SOBRE LOS DOMICILIOS FISCALES

Las personas mayores acaban adquiriendo la calidad de un libro o de un disco. Siempre y cuando no se mientan, ni adquieran la brutalidad de llamar a las cosas por su nombre. Llamar a las cosas por su nombre no solo no es algo útil, sino que, comúnmente, es un ejercicio de barbarie. Un último recurso al que no se debe llegar jamás ni, mucho menos, de forma cotidiana. Existen miles, millones de palabras. Un número casi infinito de ellas, solo para no llamar a las cosas por su nombre. Para no llamar a la luz, o a la oscuridad, por su nombre, la esencia de lo deslumbrante o de lo opaco.

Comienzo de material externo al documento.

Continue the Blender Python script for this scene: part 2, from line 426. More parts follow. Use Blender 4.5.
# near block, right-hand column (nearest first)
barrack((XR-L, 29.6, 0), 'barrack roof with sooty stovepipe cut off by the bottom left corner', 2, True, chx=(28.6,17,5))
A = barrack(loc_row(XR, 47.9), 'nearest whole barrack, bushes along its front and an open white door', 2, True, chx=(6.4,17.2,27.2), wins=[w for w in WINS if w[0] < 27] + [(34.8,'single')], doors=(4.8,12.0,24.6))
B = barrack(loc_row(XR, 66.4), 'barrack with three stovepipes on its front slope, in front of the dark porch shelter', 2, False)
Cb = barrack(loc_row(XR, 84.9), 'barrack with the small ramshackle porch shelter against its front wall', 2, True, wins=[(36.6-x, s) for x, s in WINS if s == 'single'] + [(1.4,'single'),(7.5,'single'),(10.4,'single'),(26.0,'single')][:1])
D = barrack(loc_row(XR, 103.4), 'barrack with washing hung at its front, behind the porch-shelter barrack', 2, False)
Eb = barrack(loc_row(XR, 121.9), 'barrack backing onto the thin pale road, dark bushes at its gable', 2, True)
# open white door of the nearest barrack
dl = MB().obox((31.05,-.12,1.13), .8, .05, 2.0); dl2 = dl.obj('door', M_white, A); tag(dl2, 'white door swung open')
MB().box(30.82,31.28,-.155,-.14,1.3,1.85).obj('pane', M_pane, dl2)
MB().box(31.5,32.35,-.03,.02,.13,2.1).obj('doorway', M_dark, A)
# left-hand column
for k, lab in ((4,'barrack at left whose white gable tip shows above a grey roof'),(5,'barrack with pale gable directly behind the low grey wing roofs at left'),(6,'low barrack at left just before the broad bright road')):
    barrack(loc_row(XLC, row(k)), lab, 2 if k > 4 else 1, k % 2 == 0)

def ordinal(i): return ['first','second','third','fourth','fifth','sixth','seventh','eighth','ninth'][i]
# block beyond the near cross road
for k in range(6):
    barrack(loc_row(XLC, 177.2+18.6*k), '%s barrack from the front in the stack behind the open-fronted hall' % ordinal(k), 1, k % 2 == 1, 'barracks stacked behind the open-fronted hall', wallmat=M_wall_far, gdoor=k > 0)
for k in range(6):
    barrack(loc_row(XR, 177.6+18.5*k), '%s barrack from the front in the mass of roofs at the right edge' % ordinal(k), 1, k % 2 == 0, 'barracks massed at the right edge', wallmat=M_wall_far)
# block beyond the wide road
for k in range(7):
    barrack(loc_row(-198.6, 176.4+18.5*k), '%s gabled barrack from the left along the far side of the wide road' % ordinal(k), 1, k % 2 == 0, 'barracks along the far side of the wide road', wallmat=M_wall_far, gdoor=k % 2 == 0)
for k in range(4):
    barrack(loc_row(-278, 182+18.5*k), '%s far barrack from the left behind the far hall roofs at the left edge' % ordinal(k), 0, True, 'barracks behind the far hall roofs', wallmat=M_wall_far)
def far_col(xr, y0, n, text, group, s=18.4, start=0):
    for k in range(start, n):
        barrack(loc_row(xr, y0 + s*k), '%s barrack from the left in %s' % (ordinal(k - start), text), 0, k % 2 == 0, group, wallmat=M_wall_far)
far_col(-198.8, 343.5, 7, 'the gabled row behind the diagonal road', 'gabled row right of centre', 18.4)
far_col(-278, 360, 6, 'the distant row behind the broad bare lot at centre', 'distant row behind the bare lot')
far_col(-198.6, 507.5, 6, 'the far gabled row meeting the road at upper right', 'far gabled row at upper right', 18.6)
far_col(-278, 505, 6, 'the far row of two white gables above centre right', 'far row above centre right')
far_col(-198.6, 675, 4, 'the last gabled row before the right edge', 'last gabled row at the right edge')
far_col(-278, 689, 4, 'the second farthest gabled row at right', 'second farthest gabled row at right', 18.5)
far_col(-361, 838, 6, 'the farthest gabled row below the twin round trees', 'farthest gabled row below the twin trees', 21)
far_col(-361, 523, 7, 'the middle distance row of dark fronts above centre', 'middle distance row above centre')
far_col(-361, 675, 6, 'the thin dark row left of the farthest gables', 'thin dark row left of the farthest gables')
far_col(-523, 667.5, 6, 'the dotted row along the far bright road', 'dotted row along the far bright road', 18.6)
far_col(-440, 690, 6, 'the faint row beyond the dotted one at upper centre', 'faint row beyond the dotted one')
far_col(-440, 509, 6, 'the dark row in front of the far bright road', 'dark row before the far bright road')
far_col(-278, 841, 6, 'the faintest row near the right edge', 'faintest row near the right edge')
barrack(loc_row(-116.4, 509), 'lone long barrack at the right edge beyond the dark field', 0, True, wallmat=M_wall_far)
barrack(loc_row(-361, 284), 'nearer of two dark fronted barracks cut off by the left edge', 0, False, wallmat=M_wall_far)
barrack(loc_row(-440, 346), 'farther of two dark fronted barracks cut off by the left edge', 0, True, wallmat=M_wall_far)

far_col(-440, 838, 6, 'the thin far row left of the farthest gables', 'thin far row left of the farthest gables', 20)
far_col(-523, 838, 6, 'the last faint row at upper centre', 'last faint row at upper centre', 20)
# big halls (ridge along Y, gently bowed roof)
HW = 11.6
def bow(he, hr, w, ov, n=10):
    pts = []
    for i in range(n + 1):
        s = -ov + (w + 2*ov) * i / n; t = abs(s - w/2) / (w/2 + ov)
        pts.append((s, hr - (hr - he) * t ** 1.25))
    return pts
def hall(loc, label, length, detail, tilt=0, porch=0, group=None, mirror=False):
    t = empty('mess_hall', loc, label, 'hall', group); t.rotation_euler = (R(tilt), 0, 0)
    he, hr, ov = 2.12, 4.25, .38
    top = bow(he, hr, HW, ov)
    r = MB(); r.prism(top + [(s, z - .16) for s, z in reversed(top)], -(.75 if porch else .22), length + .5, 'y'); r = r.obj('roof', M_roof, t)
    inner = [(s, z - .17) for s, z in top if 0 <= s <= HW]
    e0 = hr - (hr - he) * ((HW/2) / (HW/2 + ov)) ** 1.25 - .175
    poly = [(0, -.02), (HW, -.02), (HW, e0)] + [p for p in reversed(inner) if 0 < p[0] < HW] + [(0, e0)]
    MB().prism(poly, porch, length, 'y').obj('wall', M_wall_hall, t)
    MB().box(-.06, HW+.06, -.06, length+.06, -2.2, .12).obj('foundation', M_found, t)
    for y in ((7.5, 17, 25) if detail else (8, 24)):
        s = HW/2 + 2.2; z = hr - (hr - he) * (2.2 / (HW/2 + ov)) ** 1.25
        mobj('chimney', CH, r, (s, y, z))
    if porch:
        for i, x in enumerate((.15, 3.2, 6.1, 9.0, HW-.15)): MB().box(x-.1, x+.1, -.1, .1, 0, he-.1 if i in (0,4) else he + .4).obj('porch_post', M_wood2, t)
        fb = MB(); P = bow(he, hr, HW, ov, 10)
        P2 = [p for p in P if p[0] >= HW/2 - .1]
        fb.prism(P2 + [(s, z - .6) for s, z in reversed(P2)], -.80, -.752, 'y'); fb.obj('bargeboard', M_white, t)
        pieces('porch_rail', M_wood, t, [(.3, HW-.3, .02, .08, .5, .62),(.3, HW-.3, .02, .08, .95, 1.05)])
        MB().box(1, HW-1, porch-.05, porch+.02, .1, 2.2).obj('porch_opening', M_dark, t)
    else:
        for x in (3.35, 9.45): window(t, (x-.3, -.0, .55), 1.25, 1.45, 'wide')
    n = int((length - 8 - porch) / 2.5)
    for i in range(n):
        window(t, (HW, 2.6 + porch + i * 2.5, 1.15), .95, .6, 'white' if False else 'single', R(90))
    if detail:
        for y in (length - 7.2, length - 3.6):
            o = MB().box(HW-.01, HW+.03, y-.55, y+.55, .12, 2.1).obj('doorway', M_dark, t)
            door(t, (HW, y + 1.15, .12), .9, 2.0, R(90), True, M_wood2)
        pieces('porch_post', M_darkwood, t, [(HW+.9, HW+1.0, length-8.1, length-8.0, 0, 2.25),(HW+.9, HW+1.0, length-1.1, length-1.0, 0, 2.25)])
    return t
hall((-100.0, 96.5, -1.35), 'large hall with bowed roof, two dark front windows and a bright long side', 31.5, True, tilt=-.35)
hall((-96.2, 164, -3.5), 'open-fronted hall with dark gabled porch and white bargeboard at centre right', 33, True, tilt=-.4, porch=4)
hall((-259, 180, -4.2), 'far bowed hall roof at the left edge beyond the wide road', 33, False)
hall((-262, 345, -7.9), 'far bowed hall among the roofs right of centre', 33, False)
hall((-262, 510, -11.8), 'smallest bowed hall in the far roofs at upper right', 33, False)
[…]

Lo que indica que la realidad puede consistir en muy pocas palabras, que es necesario no utilizar. Utilizando las palabras anteriores a esas, tan básicas, se produce la formulación de auténticos y sobrecogedores universales humanos. Estas líneas, de hecho, las he empezado a escribir para hablar de una paráfrasis, una conversación que tuve con un hombre mayor, en la que se me depuró un concepto importante. Me explicó que, «cuando era joven, volvía a casa, después del trabajo o de una fiesta, por el camino más largo. Esperaba que ese itinerario diera paso a una aventura. A un suceso, a una mujer, a algo no previsto y que, de manera inesperada, cambiara mi vida desde ese momento y para siempre. Nunca sucedió. Ahora soy viejo. En el fondo, no tengo por qué salir de casa o volver a ella. Pero no solo lo hago, sino que, al volver, aún utilizo el camino más largo». Se pueden reducir esas palabras a estas: nunca pasa nada bueno en casa. O a estas otras: siempre pasan cosas en casa. Reducirlas más sería más arriesgado. Nunca. O siempre. Y, por encima de todo, nada.